We thus cannot see how dozens of car sales could be allowed along a main road running through a residential area without major changes to the local plan for that area, a process that is expensive and time-consuming simply because the effects are so large.
This does not mean that there are no suitable areas for second-hand car dealers. The wasteland to the east of the Central Business District could well be deemed, after proper planning procedures were followed, as suitable for the temporary use, perhaps on one year leases, for car dealers.

When it was required for something better or more permanent the leases would be allowed to expire. There are other areas adjoining industrial sites where similar temporary planning changes would be acceptable, such as the northern edge of Coven­try Road.
All this explains why, out of 200 dealers, only one was the result of a proper planning process. Many of the others have pieces of Harare City Council paper, it is said, but if so these “permits” were issued without the necessary planning procedures, laid down in an Act of Parliament, being followed and are therefore invalid. The council’s own procedures require that these planning changes and rent of municipal land, have to go through the appropriate com­mittee and the intention to rent council land has to be publicly advertised. This was not done, again invalidating any “permit”.

So the city council is more than justified in launching a thor­ough investigation into the whole mess. To aid that investigation it has been wholesale in suspensions, sending 27 staff — not 45 as previously reported — in the city and estate management depart­ment home for 30 days.
The Zimbabwe Urban Councils Workers Union is horrified at this mass suspension, pointing out, correctly, that formal charges on the basis of some initial evidence of wrongdoing by a specified person have yet to be made. The innocent and the potentially guilty are being treated alike.

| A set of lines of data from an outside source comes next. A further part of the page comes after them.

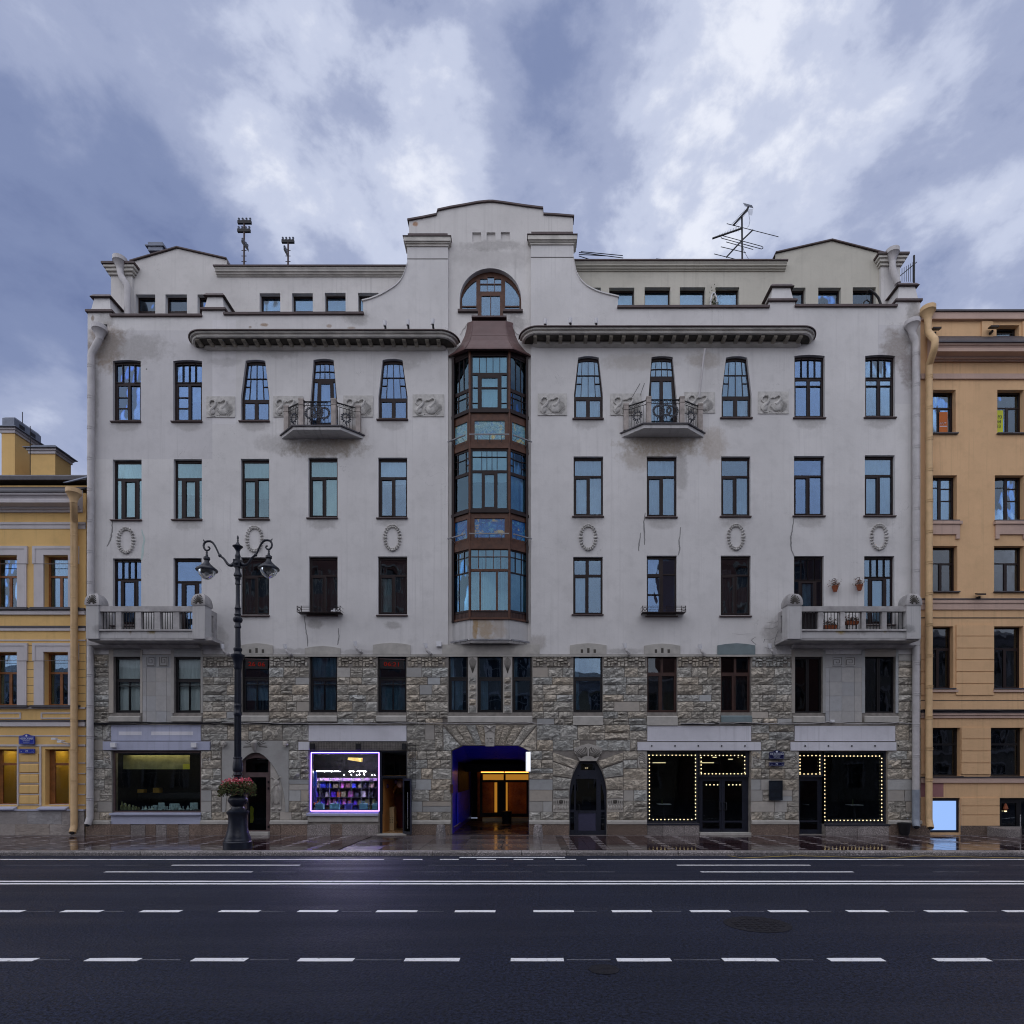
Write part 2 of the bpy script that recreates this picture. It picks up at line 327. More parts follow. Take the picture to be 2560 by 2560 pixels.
MT['pipe_cream'] = M('cream_yellow_pipe', (.62, .42, .22), .5, .12, 3, spec=.4)
MT['iron'] = M('black_iron', (.012, .012, .015), .5, .3, 5)
MT['lampiron'] = M('blue_black_cast_iron', (.008, .011, .022), .36, .25, 3, .12, 14, spec=.5)
MT['yellow_wall'] = stucco('ochre_stucco', (.74, .49, .20), streak=.5)
MT['yellow_wall_r'] = stucco('ochre_stucco_right', (.73, .475, .265), stains=((2440, 1160, 120, 60, (.52, .33, .17), .35), (2450, 960, 100, 70, (.56, .35, .17), .3)), streak=.6)
MT['pale_trim'] = stucco('pale_trim', (.56, .53, .54), streak=.3)
MT['pink_trim'] = stucco('pinkish_trim', (.55, .40, .33), streak=.4)
MT['pink_patch'] = M('pink_patch', (.33, .16, .16), .9, .1, 3)
MT['roofdark'] = M('dark_roof_metal', (.05, .045, .055), .5, .25, 2, spec=.5)
MT['zinc'] = M('zinc_sheet', (.16, .18, .23), .45, .2, 3, metal=.3)
MT['blue_paint'] = M('blue_gloss_paint', (.016, .022, .62), .35, .1, 2, spec=.4)
MT['dark_panel'] = M('black_panel', (.006, .006, .010), .6, .2, 2)
MT['sign_blue'] = M('blue_enamel', (.012, .030, .30), .3, .05, 3, spec=.5)
MT['sign_navy'] = M('navy_enamel', (.004, .006, .055), .3, .05, 3, spec=.5)
MT['sign_white'] = M('white_enamel', (.60, .64, .74), .4, .03, 3)
MT['bronze'] = M('dark_bronze', (.018, .024, .036), .45, .3, 6, .2, 30, metal=.4)
MT['crack'] = M('grey_filler', (.24, .235, .235), .9, .2, 6)
MT['mint'] = M('mint_filler', (.46, .56, .54), .9, .1, 6)
MT['terracotta'] = M('terracotta', (.27, .075, .030), .7, .2, 6)
MT['leaf'] = M('leaf_green', (.060, .075, .022), .7, .5, 8)
MT['leaf_dry'] = M('dry_leaf', (.11, .045, .022), .8, .5, 8)
MT['bloom_pink'] = M('pink_petal', (.62, .10, .14), .7, .3, 9)
MT['bloom_white'] = M('pale_petal', (.75, .65, .58), .7, .2, 9)
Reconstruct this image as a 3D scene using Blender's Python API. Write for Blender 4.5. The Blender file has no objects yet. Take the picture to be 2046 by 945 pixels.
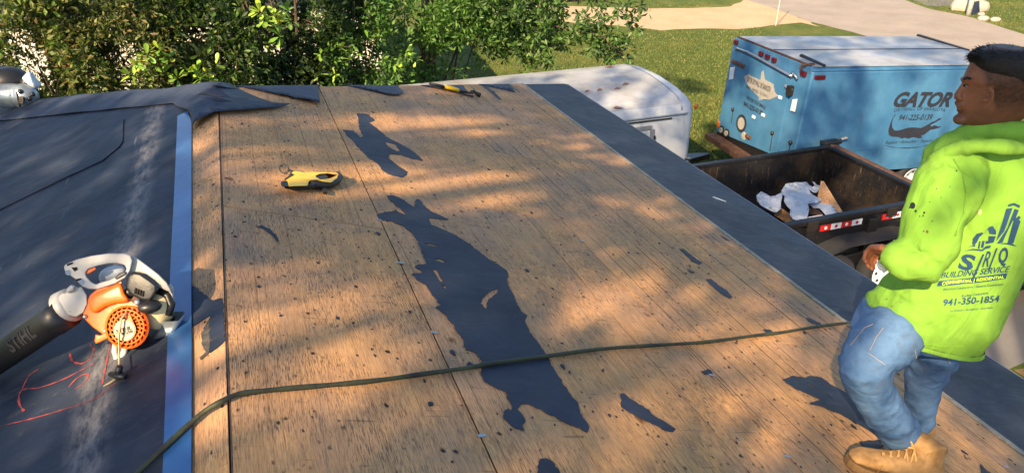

But the council appears to have taken that into account. All 27 have been suspended with full pay and benefits, so the innocent do not suffer in any way. The council knows that it is highly likely that some staff in that department are guilty of anything from neg­ligence, in not informing their superior what was happening, up to serious corruption.
The council just does not know who and wants to find out; in these cases a quick way is to send everyone home and then go through the records left behind and start questioning everyone. At the end of the 30 days suspension the investigators, if competent, should have a good idea of who is innocent, who could be guilty and if so guilty of what. At that stage formal clearances or formal disciplinary charges must be laid and if necessary the police given any evidence of criminal wrongdoing. It is a valid way of investi­gating.

If the 27 had been suspended without pay it would have breached natural justice. The union cannot complain at this stage. So the council is now doing its job with this burst of activity, clos­ing down and demolishing car sales that have not been properly approved under the law and going through a spectacular investi­gation into why almost 200 businesses were established on council land without such legal processes.

But that does not exonerate the council for its total lack of activ­ity while all these car sales were being established over the last three years. If the council had clamped down on the first few the whole mess would never have arisen.

It took Local Government, Rural and Urban Development Minister Ignatius Chombo to initiate the frenzy of activity that is now consuming the council. While he was justified in taking action, to order the council to do its job, we cannot understand why the council itself did nothing for so long. Perhaps the council would care to widen its investigation to get the answer to that question as well.
And as planning staff are cleared the council should put them to work looking for suitable areas that could be leased by car dealers. They obviously fill a demand that the dealers on private land in proper commercial areas cannot cope with, but the required land does not have to degrade the life of neighbours.

Cars are not bought on impulse, so there is no need to line major roads with such businesses. If there is an area of future industrial land available, then that might be suitable for a collec­tion of such dealers until the economy improves and the land is required for factories and the like.